Maar vanochtend, toen ik om kwart over acht mijn ogen opende, besloot ik dat het hoog tijd was voor een bezoek. Met enige tegenzin slingerde ik mijn benen uit mijn warme bed en wonder boven wonder volgde de rest van mijn lichaam.
Bij het aankleden hield ik rekening met de sfeer van het museum. Geen opvallende, kleurige kleding, behalve dan mijn roze jas, maar die zou ik vast wel in de garderobe kunnen hangen.
Om kwart over negen stond ik als een echte toerist bij de kassa. Geen rij, weinig bezoekers. Perfecte timing. Mijn roze jas hield ik noodgedwongen aan, er was geen garderobe te bekennen in het museum.
De reis door het museum duurde ruim een uur. De inrichting was sober maar vanwege de dagboekfragmenten op de muur, persoonlijk.
Ik kwam bij de beroemde boekenkast. “Hier heeft Anne gelopen,” schoot het door mijn hoofd. Toen de kamer van de ouders van Anne. En de kamer van Anne zelf, waar alleen nog plaatjes van filmsterren op de muur te zien zijn.

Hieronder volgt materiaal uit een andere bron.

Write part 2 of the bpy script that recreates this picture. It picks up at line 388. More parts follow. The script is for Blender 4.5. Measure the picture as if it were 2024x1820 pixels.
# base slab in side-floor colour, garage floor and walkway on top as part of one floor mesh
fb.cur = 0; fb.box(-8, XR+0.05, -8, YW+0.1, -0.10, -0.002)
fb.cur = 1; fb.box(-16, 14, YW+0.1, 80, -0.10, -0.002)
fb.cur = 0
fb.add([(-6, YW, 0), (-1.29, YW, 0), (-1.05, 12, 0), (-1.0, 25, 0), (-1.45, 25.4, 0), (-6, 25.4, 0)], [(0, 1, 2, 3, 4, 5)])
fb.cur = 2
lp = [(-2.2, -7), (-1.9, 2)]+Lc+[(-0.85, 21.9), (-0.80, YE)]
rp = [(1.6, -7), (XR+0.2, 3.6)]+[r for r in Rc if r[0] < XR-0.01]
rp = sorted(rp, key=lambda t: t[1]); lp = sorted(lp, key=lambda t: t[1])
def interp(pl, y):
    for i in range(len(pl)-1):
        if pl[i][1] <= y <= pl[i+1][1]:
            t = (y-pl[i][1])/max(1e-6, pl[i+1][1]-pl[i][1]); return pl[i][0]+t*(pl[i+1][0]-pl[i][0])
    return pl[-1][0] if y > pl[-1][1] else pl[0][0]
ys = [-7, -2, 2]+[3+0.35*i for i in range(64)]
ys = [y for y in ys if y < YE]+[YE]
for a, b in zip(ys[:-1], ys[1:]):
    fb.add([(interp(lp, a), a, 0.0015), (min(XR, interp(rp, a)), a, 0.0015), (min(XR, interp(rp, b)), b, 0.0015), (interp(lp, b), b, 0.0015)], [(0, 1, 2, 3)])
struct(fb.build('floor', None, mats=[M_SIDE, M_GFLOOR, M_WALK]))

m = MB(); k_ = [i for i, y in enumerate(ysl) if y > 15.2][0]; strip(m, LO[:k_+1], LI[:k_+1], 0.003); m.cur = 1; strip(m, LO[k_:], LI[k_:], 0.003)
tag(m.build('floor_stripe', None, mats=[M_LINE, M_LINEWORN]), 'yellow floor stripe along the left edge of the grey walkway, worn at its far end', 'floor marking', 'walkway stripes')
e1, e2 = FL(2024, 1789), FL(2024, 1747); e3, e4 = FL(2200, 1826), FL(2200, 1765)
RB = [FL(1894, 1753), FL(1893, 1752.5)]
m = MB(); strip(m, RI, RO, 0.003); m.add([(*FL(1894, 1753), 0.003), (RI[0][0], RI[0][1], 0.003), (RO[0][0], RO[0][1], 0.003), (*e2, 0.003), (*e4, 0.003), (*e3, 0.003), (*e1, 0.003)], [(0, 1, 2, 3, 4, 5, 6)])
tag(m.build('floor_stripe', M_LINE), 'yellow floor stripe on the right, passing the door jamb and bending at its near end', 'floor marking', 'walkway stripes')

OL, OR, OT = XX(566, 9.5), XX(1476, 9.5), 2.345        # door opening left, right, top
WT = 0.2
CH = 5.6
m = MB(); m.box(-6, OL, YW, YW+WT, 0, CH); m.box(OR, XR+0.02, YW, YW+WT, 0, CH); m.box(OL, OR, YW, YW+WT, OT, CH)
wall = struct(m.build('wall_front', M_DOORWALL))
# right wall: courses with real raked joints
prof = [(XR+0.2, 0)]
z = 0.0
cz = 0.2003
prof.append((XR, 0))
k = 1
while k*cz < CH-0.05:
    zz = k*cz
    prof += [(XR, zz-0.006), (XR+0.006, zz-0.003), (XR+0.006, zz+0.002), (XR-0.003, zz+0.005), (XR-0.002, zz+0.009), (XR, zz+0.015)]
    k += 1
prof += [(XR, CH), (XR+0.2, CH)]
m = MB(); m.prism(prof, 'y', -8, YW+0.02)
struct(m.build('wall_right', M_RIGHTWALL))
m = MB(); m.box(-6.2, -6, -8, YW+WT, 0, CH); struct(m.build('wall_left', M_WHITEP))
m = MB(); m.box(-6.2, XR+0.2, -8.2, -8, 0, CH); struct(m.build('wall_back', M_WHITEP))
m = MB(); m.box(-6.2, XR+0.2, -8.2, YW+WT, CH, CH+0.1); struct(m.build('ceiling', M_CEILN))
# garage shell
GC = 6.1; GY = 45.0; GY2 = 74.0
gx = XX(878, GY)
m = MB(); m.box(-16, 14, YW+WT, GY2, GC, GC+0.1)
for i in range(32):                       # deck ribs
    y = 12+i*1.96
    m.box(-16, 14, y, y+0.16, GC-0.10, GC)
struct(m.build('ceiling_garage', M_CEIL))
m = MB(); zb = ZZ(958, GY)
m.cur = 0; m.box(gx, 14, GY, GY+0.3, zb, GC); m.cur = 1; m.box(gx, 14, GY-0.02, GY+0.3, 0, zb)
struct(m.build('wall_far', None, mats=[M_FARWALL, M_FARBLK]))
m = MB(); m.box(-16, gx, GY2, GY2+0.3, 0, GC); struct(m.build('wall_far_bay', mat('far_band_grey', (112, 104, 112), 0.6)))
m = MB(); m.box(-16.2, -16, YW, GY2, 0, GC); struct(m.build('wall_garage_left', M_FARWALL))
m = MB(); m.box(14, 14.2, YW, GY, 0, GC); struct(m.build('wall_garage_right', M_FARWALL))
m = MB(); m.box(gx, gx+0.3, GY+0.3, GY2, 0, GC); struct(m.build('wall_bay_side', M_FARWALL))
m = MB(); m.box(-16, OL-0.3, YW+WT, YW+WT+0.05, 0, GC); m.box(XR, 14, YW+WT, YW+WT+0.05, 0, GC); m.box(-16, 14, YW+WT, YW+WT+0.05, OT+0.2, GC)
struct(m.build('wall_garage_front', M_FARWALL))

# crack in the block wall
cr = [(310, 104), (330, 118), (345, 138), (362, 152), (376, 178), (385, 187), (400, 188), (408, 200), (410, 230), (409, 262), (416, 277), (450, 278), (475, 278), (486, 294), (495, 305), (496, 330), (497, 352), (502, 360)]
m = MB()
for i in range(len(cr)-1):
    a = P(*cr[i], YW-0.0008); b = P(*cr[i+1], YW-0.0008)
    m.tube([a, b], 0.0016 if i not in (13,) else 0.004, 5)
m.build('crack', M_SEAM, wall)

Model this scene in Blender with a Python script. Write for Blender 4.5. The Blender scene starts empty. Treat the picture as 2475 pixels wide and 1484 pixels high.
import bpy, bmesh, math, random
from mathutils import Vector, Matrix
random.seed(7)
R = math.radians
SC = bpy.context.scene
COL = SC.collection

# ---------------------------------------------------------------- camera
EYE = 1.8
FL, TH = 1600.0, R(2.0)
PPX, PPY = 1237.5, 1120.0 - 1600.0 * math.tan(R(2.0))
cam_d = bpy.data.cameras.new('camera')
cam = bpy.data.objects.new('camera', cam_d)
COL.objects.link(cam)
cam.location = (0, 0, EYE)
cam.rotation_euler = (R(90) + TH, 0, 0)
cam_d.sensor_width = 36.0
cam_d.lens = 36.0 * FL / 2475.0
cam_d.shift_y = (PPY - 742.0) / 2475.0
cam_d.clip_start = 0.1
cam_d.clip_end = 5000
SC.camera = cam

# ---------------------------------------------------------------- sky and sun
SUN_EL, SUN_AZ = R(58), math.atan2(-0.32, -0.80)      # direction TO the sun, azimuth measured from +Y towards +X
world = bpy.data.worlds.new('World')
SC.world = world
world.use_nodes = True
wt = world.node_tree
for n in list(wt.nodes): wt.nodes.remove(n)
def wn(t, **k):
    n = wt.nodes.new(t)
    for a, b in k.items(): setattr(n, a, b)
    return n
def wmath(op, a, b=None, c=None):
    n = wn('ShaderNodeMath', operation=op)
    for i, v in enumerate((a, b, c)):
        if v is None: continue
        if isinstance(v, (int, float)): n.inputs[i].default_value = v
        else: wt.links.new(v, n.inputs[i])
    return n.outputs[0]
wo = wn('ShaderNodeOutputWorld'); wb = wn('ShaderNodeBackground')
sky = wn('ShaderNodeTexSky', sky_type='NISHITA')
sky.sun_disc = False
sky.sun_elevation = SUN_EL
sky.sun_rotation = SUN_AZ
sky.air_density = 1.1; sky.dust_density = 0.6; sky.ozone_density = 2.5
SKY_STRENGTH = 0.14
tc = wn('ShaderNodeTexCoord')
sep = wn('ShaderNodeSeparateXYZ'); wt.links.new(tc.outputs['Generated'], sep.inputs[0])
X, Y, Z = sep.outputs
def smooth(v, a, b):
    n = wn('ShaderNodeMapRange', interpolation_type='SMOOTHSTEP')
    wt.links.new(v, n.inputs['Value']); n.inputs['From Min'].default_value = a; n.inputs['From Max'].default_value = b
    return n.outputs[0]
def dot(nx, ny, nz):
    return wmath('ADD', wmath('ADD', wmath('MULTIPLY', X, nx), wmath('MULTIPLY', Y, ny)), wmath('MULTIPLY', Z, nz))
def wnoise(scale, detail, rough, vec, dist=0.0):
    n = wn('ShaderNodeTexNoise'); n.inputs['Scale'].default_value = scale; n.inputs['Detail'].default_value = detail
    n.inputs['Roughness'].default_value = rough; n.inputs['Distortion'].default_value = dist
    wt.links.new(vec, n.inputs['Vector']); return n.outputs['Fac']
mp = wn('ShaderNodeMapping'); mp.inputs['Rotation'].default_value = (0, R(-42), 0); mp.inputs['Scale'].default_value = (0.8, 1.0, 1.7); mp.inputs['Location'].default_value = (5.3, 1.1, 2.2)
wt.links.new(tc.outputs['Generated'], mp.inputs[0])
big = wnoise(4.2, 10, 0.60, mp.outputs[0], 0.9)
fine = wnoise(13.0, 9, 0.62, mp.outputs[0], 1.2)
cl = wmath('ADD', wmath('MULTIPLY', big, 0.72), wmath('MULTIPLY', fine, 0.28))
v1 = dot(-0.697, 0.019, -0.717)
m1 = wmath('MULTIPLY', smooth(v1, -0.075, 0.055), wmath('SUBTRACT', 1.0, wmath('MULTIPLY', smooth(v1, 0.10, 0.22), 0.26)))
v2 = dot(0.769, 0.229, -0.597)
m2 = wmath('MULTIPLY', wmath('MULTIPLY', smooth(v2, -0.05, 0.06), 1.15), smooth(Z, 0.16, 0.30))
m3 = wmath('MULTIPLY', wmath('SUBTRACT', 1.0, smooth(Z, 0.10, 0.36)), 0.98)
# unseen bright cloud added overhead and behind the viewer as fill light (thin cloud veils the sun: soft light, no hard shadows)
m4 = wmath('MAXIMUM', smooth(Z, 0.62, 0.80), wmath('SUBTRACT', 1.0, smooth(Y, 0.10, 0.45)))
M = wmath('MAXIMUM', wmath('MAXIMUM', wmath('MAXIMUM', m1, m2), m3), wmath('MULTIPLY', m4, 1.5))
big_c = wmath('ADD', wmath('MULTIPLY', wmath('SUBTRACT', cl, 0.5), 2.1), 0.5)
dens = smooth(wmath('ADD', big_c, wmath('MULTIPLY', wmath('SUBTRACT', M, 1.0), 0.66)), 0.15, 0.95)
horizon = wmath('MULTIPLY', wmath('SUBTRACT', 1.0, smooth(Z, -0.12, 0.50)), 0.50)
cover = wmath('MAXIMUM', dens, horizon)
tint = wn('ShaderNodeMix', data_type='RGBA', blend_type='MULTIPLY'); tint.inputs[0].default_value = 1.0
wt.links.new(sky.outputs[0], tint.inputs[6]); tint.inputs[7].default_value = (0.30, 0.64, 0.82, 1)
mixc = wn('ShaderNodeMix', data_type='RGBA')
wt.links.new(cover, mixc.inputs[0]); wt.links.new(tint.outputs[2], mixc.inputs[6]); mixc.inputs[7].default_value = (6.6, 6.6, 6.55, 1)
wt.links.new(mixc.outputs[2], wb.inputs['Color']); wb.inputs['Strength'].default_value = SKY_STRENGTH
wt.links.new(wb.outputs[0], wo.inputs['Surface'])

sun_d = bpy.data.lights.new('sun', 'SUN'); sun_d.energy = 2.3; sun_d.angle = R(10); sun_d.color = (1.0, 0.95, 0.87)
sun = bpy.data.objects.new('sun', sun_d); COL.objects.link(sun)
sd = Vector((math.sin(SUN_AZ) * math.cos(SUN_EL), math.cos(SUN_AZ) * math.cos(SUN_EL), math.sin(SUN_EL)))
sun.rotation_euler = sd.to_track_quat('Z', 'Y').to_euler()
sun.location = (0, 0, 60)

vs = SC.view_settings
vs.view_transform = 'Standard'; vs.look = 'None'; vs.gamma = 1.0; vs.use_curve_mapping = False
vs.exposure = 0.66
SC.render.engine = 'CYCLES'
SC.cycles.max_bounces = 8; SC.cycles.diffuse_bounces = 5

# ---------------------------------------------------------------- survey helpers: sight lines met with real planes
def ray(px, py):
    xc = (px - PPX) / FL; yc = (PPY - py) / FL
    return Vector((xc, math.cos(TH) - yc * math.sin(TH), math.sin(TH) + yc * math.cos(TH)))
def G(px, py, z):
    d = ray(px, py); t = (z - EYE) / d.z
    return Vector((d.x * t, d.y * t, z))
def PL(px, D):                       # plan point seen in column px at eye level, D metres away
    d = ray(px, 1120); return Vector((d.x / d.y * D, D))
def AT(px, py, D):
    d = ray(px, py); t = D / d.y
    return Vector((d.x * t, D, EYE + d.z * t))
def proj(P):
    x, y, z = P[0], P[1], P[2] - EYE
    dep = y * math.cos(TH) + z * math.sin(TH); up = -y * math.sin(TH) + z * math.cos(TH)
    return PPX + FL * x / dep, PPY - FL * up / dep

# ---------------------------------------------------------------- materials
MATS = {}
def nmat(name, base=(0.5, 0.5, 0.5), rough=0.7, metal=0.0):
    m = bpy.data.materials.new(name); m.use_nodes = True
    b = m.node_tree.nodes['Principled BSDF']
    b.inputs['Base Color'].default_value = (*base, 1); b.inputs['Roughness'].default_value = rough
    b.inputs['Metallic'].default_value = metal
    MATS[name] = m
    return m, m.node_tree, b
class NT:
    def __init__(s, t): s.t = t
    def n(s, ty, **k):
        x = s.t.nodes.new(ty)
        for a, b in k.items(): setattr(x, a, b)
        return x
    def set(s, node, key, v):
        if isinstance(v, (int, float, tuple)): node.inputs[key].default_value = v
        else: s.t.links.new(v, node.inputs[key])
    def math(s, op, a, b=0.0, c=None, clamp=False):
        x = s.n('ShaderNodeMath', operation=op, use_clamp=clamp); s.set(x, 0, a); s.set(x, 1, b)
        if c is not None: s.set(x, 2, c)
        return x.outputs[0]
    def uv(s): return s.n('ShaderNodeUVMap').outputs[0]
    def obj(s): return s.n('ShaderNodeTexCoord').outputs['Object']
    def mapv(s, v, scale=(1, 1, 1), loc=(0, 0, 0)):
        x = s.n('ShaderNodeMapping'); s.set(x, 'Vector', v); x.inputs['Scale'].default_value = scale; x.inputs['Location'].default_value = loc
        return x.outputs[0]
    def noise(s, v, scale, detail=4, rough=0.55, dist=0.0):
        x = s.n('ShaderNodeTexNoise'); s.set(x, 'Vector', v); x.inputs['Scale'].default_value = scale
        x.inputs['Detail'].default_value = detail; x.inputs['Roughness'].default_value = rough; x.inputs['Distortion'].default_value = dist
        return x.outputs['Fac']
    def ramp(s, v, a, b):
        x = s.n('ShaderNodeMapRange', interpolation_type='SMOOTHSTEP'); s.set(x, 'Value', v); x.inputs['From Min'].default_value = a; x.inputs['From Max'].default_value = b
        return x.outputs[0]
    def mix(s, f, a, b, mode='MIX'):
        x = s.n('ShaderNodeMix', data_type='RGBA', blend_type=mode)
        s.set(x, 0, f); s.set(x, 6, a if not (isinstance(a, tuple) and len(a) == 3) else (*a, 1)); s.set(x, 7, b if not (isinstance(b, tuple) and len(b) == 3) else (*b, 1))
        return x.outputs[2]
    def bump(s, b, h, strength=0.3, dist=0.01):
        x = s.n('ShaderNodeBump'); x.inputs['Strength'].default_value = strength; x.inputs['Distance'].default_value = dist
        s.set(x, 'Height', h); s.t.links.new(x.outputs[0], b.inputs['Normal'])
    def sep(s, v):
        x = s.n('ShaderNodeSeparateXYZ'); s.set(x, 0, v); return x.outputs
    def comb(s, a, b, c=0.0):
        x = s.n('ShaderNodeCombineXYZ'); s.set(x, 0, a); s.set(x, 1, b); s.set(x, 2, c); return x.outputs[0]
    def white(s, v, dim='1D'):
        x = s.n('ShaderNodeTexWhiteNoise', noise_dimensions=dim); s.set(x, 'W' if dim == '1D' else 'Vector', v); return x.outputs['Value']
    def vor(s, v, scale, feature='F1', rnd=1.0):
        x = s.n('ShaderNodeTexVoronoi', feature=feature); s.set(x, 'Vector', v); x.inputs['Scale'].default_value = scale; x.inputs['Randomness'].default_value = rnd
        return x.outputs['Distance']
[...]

Wat me het meest verbaasde was het prachtige toilet in het Achterhuis:
Maar het museum maakte minder indruk op me dan ik had verwacht. Dat ligt ook aan mijn eigen hooggespannen verwachtingen, die mijn bezoek aan Westerbork ook al lieten tegenvallen.
Mijn volgende reis gaat naar Auschwitz. Wanneer ik ga weet ik niet, maar ik verwacht dat het meer indruk op me zal maken dan Westerbork en het Anne Frank Huis.